When my mom, a retired interior designer and now card maker, left her house to live in an apartment, downsizing meant that furniture had to serve double purposes. She bought two sleek, leather storage ottomans from Crate & Barrel for her office/guest room. Not only does the top lift off to reveal room inside for, say, a set of sheets for the sleeper sofa, but the lid flips over to reveal an ebonystained tray top that can sit on the base, perfect for a guest’s cup of coffee and a plate of toast in the morning. So, it’s actually a threefer. These days you can find plenty of ottomans that also serve at least double duty.
To add to her storage options, Mom bought herself an upholstered bed from Living Spaces with two drawers at the foot of the bed under the mattress. They hold extra blankets and sheets. She preferred that option to those with drawers on the side of the bed since her nightstands could block pulling out the drawers.

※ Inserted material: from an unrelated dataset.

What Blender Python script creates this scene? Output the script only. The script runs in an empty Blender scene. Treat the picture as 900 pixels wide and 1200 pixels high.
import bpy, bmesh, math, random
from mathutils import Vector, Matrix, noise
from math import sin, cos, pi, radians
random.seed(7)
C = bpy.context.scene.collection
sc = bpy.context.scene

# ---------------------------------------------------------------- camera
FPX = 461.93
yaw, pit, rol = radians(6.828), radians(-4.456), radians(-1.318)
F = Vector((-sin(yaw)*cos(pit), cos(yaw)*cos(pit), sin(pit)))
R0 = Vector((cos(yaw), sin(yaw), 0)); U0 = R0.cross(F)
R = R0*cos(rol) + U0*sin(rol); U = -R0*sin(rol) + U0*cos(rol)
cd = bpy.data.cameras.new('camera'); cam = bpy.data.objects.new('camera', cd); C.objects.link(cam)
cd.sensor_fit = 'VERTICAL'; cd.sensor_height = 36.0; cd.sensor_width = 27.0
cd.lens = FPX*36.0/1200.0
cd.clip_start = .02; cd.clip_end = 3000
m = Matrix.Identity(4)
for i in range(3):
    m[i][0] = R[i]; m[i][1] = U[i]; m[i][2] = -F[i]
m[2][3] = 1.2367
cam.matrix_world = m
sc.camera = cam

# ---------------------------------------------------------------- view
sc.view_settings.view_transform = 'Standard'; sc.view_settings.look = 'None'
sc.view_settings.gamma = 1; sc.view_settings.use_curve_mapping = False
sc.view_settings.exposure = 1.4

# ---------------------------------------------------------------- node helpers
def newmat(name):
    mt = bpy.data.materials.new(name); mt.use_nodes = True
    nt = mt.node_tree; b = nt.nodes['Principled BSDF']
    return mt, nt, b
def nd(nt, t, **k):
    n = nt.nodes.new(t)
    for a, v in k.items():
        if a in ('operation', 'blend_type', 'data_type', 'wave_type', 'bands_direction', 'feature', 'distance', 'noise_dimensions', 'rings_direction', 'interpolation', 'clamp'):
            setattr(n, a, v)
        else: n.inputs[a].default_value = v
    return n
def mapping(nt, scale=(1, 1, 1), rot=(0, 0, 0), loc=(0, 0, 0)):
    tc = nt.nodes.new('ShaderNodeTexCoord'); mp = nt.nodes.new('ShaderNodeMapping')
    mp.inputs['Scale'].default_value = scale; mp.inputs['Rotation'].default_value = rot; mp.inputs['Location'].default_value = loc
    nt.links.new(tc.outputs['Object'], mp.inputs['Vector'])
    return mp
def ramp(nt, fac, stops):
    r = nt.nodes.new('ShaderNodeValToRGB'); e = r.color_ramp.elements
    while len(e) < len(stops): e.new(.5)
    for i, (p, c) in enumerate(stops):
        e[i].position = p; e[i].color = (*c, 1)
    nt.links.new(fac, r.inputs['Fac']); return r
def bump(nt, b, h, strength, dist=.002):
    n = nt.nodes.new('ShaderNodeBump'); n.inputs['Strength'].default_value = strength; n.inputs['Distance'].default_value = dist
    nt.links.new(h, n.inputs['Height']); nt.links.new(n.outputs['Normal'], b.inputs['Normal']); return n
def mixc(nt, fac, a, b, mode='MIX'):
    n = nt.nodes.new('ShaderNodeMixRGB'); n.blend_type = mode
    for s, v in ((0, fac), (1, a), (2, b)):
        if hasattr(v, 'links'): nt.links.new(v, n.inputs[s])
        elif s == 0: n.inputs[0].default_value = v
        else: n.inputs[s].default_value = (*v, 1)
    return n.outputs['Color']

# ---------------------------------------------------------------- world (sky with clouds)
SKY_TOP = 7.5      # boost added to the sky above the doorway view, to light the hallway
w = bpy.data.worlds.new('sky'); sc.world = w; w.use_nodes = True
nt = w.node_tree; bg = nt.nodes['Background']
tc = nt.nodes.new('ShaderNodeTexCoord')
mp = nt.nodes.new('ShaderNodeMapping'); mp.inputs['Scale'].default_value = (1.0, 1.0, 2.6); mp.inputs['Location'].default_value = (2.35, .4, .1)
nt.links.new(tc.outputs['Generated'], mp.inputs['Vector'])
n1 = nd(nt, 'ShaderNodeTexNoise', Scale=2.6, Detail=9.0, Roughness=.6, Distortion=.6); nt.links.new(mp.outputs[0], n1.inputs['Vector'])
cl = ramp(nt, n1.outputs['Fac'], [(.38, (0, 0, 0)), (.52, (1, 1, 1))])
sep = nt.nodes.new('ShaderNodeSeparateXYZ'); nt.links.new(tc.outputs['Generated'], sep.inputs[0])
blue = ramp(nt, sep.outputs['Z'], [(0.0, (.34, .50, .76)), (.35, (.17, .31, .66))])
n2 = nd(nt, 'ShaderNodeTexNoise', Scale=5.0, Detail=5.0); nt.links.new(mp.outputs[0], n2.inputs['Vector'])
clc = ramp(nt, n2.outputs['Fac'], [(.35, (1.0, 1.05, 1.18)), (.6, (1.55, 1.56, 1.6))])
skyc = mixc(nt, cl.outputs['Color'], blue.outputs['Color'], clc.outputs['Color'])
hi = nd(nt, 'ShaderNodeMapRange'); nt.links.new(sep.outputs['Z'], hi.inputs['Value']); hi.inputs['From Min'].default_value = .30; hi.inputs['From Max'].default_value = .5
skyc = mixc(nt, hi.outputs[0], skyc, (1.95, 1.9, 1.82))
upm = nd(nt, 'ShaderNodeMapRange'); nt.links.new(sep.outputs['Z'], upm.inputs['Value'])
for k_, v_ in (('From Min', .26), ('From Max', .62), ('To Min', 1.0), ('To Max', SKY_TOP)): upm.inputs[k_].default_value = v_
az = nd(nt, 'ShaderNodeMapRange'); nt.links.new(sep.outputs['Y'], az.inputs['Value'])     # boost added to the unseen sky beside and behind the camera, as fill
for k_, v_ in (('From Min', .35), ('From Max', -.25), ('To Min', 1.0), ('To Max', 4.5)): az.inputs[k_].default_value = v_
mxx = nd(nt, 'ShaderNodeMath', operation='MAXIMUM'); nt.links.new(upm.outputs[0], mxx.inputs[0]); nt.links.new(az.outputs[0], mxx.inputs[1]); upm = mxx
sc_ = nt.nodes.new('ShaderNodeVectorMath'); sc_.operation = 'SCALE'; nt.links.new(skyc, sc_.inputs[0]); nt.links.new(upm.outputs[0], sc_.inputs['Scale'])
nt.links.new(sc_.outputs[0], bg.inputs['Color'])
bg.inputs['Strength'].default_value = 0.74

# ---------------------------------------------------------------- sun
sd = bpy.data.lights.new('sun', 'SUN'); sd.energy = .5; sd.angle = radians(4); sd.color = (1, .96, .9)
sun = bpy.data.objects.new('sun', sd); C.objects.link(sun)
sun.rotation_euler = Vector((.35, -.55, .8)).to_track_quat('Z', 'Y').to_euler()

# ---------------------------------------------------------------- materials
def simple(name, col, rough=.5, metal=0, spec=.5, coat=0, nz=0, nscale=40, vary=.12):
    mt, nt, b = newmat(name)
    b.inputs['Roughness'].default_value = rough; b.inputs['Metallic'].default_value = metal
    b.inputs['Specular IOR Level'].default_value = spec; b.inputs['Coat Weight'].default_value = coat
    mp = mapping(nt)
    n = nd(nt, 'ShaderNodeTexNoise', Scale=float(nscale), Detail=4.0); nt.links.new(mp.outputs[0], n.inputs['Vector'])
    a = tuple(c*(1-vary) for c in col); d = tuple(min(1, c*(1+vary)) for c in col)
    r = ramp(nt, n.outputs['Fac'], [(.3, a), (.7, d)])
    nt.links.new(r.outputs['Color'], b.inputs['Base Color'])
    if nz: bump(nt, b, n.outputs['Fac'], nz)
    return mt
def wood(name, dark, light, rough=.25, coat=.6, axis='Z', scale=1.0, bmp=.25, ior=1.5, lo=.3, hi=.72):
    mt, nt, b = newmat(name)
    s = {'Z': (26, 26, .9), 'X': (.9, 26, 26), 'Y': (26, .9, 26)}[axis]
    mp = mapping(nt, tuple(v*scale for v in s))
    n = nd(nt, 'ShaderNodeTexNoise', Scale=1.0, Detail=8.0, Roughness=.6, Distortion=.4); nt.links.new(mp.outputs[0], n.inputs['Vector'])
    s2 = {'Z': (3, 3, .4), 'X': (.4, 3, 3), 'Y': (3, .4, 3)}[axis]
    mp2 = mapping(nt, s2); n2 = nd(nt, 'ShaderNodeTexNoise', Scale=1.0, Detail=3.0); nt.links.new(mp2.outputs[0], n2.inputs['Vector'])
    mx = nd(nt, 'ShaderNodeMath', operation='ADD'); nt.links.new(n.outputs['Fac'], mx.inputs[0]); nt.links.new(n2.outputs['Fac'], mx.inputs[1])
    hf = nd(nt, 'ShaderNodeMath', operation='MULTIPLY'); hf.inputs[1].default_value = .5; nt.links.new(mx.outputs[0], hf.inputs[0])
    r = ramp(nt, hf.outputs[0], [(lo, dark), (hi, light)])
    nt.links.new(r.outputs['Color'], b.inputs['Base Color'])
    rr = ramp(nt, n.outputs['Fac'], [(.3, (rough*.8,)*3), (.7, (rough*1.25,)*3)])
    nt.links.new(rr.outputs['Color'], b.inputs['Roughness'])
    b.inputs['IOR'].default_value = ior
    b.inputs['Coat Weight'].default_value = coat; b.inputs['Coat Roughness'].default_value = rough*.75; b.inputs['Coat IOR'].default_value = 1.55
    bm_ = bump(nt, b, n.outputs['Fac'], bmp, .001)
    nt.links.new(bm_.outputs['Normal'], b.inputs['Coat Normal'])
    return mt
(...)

Crate & Barrel has a bedframe that not only has storage at the foot of the bed but also both sides. And there’s even a cool single bed for kids with a drawer at the foot of the bed and a headboard filled with shelving above and to one side — perfect for toys and books. There are also upholstered storage platform beds with hydraulics that lift the mattress to reveal full storage below. Retailers like Wayfair and Overstock carry them.
We don’t have mudrooms, per se, in San Diego, but a bench in the foyer by the front door is always welcome. Even more so, when the seat lifts up to reveal a place for jackets or dog leashes. And having a shelf underneath means keeping dirty shoes off a beautiful floor. Storage benches are also wonderful at the foot of a bed, if there’s room.
It’s not just ottomans in the living room that can serve double duty. I’ve long had an English pine trunk as a coffee table. It holds my down comforter and duvet in warm seasons. If you want something sleeker, check out coffee tables with slim drawers that can hold coasters, pens, pads of paper, and those alwaysmissing remotes and reading glasses.
Even your couch can have built-in storage. That sectional you want could have storage hidden in the chaise. You can find versions at Pottery Barn, West Elm, Living Spaces, Room & Board and other retailers. If that sectional is also a sleeper sofa, then you know where you can store the bedding for guests.
One of my favorite storage manufacturers is Elfa, which is owned by The Container Store. I have their white storage drawers in my kitchen, but I’m considering adding their on-door storage unit to the inside of my pantry door or one of my bathroom doors. It’s sleek, and you can select the size, style and number of storage baskets to attach to it. It’s especially great for an office or hobby room. And, if you’re looking for an easily accessible but not-in-yourface place to store pet paraphernalia, like cans of food, extra poop bags, collars, leashes and bags of treats, this is perfect on the inside of a pantry door or laundry room door.